А вон еще какой изобретательный человек. К низенькой детской тележке приспособил мотор, руль и даже гудок. Как он искусно лавирует в потоке машин, поднимаясь над землей всего лишь на несколько вершков.

Хорошая вещь комфорт, только когда он не владеет вами.

Один молодой американец жаловался мне. Он безумно влюблен и страшно тоскует, что видит свою девушку только один раз в неделю. «Вероятно, очень заняты?» — сочувственно спросила его я. «Да нет, — сказал он, — вечера у меня все свободные. Но военное время. Очень маленький лимит на газолин. Хватает всего на одну поездку в неделю». — «А на трамвае или пешком?» — «Ну что вы, это же очень неудобно».

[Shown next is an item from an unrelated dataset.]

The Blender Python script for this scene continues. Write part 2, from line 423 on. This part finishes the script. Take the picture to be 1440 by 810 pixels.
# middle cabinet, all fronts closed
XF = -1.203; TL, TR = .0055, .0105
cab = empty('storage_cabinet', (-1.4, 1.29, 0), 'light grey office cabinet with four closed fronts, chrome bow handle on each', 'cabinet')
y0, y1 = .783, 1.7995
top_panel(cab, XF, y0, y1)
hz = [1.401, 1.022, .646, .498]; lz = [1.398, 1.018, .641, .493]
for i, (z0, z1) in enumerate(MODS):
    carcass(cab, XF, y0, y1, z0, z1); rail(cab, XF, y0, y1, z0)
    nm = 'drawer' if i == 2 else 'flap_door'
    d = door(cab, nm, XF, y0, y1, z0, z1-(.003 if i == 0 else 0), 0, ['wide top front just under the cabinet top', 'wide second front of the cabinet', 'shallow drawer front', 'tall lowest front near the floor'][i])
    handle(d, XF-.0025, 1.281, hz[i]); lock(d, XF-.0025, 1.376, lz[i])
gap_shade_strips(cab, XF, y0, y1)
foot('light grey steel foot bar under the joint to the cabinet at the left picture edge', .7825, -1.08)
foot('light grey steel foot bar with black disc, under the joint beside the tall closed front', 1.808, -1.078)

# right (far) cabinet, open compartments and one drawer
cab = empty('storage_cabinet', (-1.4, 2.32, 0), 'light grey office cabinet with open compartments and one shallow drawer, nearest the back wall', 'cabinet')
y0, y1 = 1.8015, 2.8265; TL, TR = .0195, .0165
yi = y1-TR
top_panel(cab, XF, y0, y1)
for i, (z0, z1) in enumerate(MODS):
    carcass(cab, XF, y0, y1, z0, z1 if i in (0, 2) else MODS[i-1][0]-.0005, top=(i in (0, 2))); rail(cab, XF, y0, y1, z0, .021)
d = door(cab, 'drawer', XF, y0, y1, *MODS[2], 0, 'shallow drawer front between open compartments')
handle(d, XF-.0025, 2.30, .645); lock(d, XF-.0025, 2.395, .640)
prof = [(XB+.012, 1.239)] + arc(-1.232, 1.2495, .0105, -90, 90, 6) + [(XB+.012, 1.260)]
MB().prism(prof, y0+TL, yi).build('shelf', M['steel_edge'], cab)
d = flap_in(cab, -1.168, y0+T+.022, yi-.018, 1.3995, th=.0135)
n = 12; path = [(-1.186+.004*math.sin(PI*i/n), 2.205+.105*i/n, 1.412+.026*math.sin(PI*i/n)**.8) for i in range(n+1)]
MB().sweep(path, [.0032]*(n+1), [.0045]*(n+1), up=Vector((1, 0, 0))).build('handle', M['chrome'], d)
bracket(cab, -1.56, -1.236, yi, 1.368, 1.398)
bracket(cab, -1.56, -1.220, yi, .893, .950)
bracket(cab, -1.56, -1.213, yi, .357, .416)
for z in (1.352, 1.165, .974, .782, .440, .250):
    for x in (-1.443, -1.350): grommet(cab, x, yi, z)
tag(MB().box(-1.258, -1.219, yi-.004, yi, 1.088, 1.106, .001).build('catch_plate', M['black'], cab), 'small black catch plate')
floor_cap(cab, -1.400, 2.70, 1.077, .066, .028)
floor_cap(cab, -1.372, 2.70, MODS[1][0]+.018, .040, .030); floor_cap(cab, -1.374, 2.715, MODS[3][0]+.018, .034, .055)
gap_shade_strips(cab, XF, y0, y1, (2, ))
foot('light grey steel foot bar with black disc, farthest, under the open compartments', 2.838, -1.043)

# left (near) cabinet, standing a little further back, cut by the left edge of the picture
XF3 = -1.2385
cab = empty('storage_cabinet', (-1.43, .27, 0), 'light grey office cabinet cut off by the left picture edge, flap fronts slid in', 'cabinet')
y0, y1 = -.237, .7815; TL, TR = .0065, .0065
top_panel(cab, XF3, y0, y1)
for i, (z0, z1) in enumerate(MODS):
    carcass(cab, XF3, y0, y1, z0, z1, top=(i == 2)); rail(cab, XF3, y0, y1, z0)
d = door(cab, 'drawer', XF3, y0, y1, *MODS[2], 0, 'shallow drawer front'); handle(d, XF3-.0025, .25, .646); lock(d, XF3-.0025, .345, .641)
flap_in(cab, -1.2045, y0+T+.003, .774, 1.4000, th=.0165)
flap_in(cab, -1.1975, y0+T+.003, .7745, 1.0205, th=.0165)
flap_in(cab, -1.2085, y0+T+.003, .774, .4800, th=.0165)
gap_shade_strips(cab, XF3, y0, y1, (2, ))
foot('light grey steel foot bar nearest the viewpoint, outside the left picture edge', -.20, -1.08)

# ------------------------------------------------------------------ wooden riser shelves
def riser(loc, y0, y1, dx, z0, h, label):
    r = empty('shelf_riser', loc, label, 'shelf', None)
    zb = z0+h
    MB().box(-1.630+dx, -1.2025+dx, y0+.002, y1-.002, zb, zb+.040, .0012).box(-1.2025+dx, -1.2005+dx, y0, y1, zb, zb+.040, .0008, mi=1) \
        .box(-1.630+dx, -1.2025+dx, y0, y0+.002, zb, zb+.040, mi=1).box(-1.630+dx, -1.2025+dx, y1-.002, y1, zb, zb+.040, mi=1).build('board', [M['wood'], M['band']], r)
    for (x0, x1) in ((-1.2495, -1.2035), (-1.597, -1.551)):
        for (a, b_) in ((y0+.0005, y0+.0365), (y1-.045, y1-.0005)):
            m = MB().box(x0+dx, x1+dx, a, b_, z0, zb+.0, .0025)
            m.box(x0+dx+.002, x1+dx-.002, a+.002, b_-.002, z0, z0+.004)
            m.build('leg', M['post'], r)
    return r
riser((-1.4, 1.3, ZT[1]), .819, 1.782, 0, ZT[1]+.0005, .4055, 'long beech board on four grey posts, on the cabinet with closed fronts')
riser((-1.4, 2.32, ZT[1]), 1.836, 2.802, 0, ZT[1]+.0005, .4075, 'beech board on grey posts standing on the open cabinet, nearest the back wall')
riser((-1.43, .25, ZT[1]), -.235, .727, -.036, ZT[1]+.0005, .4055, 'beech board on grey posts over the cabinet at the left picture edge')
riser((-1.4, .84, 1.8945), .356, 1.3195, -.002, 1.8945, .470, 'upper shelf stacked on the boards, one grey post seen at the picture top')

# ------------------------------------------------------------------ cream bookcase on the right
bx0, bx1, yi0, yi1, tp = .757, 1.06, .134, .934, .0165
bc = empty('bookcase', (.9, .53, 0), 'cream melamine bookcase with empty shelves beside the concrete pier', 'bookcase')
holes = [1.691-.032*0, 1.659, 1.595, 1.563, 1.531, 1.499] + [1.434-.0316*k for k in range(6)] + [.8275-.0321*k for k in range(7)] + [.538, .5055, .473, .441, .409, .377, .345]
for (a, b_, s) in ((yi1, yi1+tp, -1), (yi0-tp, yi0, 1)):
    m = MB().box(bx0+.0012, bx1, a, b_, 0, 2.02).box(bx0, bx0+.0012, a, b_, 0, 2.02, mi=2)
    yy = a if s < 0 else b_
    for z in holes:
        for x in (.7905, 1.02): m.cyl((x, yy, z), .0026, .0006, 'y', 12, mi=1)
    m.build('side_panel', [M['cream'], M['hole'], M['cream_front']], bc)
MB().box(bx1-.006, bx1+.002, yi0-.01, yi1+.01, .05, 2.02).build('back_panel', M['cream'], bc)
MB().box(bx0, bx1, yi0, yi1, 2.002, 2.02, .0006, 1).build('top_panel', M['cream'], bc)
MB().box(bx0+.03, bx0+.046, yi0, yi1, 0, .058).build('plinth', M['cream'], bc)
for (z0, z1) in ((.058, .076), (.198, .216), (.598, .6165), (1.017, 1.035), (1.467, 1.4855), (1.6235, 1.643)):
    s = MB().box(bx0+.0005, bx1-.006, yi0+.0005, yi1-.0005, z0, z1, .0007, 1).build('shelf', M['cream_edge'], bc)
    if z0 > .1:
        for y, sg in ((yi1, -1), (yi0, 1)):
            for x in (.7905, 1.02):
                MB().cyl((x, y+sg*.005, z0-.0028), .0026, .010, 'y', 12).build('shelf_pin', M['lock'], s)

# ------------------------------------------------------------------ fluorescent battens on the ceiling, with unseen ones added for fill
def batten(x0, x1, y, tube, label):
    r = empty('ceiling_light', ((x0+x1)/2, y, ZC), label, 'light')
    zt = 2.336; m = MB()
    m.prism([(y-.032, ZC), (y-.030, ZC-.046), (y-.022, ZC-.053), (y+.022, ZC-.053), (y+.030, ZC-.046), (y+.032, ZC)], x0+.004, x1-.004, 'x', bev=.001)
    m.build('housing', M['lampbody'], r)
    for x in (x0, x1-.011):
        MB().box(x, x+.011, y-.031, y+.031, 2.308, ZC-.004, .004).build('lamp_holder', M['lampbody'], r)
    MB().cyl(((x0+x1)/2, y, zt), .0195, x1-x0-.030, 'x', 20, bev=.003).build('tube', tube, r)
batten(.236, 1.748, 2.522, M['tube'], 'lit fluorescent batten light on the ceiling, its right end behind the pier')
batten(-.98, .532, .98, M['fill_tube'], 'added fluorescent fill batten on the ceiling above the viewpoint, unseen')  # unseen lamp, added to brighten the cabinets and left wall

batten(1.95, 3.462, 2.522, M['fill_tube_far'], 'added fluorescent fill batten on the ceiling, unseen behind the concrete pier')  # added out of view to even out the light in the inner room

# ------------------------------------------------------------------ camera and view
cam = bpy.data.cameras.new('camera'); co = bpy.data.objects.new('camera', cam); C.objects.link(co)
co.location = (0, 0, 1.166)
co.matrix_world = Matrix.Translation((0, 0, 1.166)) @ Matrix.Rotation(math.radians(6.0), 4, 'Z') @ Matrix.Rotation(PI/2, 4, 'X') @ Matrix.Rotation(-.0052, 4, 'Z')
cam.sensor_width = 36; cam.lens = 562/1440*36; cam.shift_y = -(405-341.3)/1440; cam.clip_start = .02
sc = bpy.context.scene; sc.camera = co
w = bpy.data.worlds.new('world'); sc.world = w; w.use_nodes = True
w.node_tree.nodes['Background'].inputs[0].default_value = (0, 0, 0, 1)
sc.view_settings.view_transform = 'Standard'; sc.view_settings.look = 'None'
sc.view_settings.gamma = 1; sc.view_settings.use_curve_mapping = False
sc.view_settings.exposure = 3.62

Не знаю, какая наша девушка простила бы своему воздыхателю, если бы он не пришел к ней только из-за того, что ему нечем было заправить машину.

Очень любопытно посетить «бьюти-салон». Решаюсь зайти.

Большой светлый холл. Все голубое — стены, ковры, платья служащих девушек. Здесь очень много женщин, желающих быть красивыми, но не видно ни одной. Все в отдельных голубых кабинках. Приводят и меня в такую же, сажают перед большим зеркалом в мягкое кресло, оно крутится во всех направлениях. Масса кранов, маленьких душей, непонятных приспособлений — все только для головы. Вымыли. Высушили. Приближается дело к прическе. Входит главный парикмахер с лицом профессора, пожилая дама не в форменном костюме и еще одна девица, кроме моей. Все что-то лопочут, быстро и непонятно, тыкая пальцами в мою голову. Ворошат волосы, каждый по-своему, тащат пряди в разные стороны. Ничего не понимаю. Различаю только одну лестную фразу, произносят ее без конца: «beautiful Russian lady». Главный парикмахер с удовольствием говорит по-русски: «Будэт картинка!»

И вот начинается. Что-то подстригают, закручивают, вставляют какие-то палочки, опять моют, опять крутят, надевают сетку, сушат. Работают все, только дама в штатском бездействует, скрестив руки на мощной груди. Неслышно появляется маникюрша, устраивается на низенькой скамеечке, не говоря ни слова делает маникюр.

Волосы высушены, сетка снимается под восторженные восклицания трудившихся. Да-а, эффектное зрелище. У меня ощущение, что я надела парик и должна выйти на сцену в экстравагантной роли.